Michel de Montaigne, "Of the Inconsistency of Our Actions," in The Complete Works of Montaigne, ed., Donald M. Frame (Stanford University Press, 1958.), 239.
They choose one general characteristic, and go and arrange and interpret all a man's actions to fit their picture; and if they cannot twist them enough, they go and set them down to dissimulation. Augustus has escaped them; for there is in this man throughout the course of his life such an obvious, abrupt, continual variety of actions that even the boldest judges have had to let him go, intact and unsolved. Nothing is harder for me than to believe in men's consistency, nothing easier than to believe in their inconsistency.
Dipesh Chakrabarty, "Provincializing Europe: Postcoloniality and the Critique of History," Cultural Studies 6:3 (October 1992): 337.
In the academic discourse of history--that is, "history" as a discourse produced at the institutional site of the university "Europe" remains the sovereign, theoretical subject of all histories, including the ones we call "Indian," "Chinese," "Kenyan," etc.
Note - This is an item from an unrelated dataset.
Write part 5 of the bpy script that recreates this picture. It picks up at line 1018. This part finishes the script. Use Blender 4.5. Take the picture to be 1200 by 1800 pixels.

There is a peculiar way in which all these other histories tend to become variations on a master narrative that could be called "the history of Europe." In this sense, "Indian" history itself is in a position of subalternity; one can only articulate subaltern subject-positions in the name of history. That Europe works as a silent referent in historical knowledge itself becomes obvious in a highly ordinary way.
Jesse Lemisch, Jack Tar vs. John Bull: The Role of New York's Seamen in Precipitating the Revolution (Garland, 1997), 159.
If maritime history, amateur and professional, has largely ignored the seaman, this is only part of a larger pattern in the writing of American history: neglect of the lower classes. We live, it is said, in an affluent, mobile society, we are all middle class, and it has always been so, more or less: thus the biases with which we view the contemporary scene have been reflected in our view of the past, and the existence of a lower class has been denied, or, when its actions forced some recognition, it has been contended that it acted as the tool of more prominent citizens.